The fact that the Pilgrim, in running away, abandons his wife and children, stopping up his ears so that he will not hear their pleas to come back, is an important point, and Bunyan comes back to it again and again. A man seeking salvation must be prepared to abandon everything in his quest for eternal bliss. He should allow no bond of affection or interest to hold him. In writing this passage, Bunyan must have had thoughts about an incident in his life that forced him to make a painful choice. Before he was first jailed for “unlawful” preaching, several sympathetic judges offered him an accommodation.

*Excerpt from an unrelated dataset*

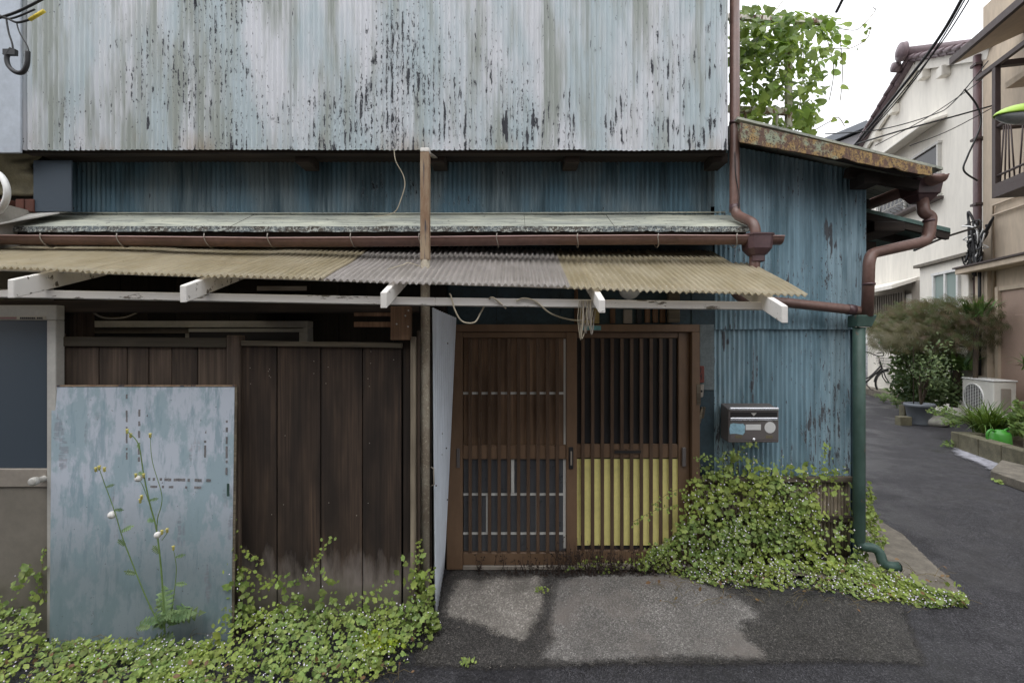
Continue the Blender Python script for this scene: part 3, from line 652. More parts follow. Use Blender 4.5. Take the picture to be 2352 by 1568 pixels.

He would not be prosecuted on the charges against him if he would promise to stop preaching, go home, and stay quiet. Bunyan would not promise, saying he could not do that “in good conscience,” with the result that he was imprisoned for twelve years, leaving his wife and four children to live largely on charity.

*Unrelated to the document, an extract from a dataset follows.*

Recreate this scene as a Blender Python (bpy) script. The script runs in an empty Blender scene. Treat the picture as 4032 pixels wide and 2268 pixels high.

As Bunyan saw it, the Slough of Despond is a rather complicated symbol. When Christian is pulled out of the swamp by Help, evidently a heavenly angel, he asks why the path from the City of Destruction to the Wicket Gate should lead through such a miry trap. Help explains that the King (God) does not like it, but has been unable to do anything about it Numberless times he has ordered his “laborers” to build a causeway across it Countless cart-loads of dirt have been hauled there and dumped, only to sink out of sight in the mud.

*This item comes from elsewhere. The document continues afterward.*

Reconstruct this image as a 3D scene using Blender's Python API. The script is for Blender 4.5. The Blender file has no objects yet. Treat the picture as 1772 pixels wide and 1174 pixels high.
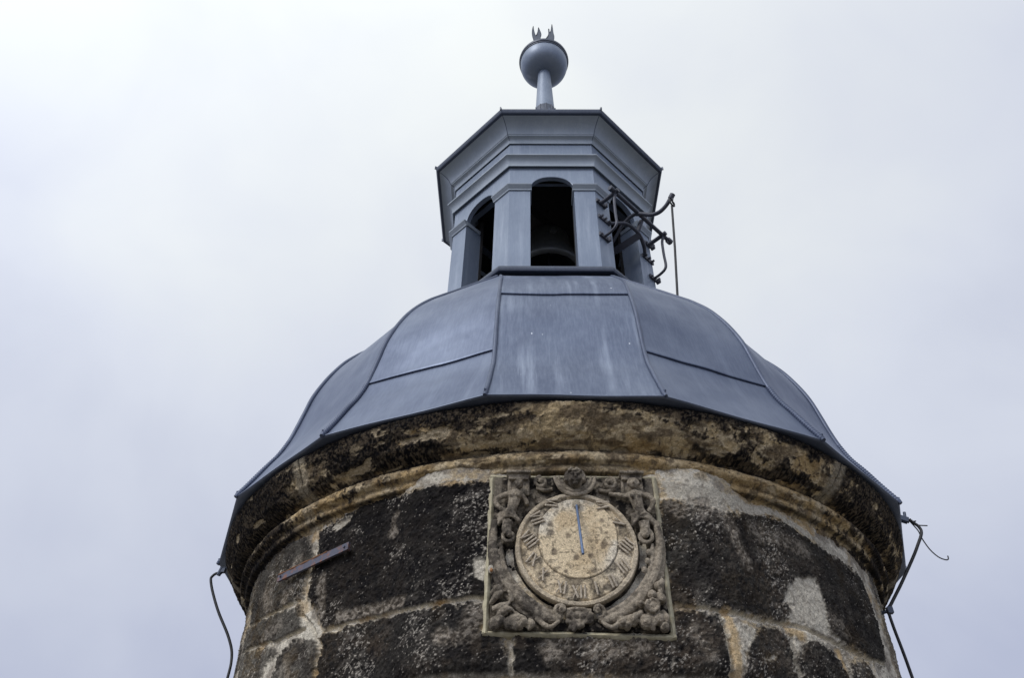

The Slough cannot be mended, Help explains, for here collects all the “scum and filth” of sin that is continually flowing, all the doubts, fears, and “discouraging apprehensions” of penitents seeking the Wicket Gate. Help adds that there are good substantial steps leading across the Slough, placed there by the lawgiver. But men usually do not see these steps or, if they do, “through the dizziness of their heads” they trip or slip off the stepping stones and plunge into the muck. The Slough of Despond is a trial that Pilgrims will always have to face as a test of faith, courage, and will.
The episode involving Mr. Worldly Wiseman and the village of Morality did not appear in the first edition of the book. Bunyan inserted it in the second to make a point that he had omitted. Mr. Worldly Wise-man, “of the town of Carnal Policy, a very great town,” represents those who have made terms with the world in a good way. There is nothing mean or self-seeking about Mr. Wiseman. He is generous and always ready to help others get rid of their burdens, as he is in advising Christian to go to the village of Morality and there consult with Mr. Legality. The people in Morality are pleasant folk, God-fearing, and law-abiding, and lead a quiet, comfortable life.
Christian commits “a very great sin” in turning toward the village and away from the path chalked out for him by Evangelist, who now appears to upbraid Christian severely. The village of Morality is good enough in its way, but it is not the Celestial City. In spite of his constant church attendance and other pious observances, Mr. Worldly Wiseman is not a real Christian because he follows “only the doctrine of this world,” and does not look at the world beyond. Mr. Legality is a cheat, a hypocrite, without power to relieve Christian of his burden of sin. Only God can do that. The people in the comfortable village of Morality are doomed to destruction because they are too self-satisfied and do not wrestle with their souls to assure their salvation and eternal life in the Celestial City. A conventionally religious life does not lead to those heavenly heights.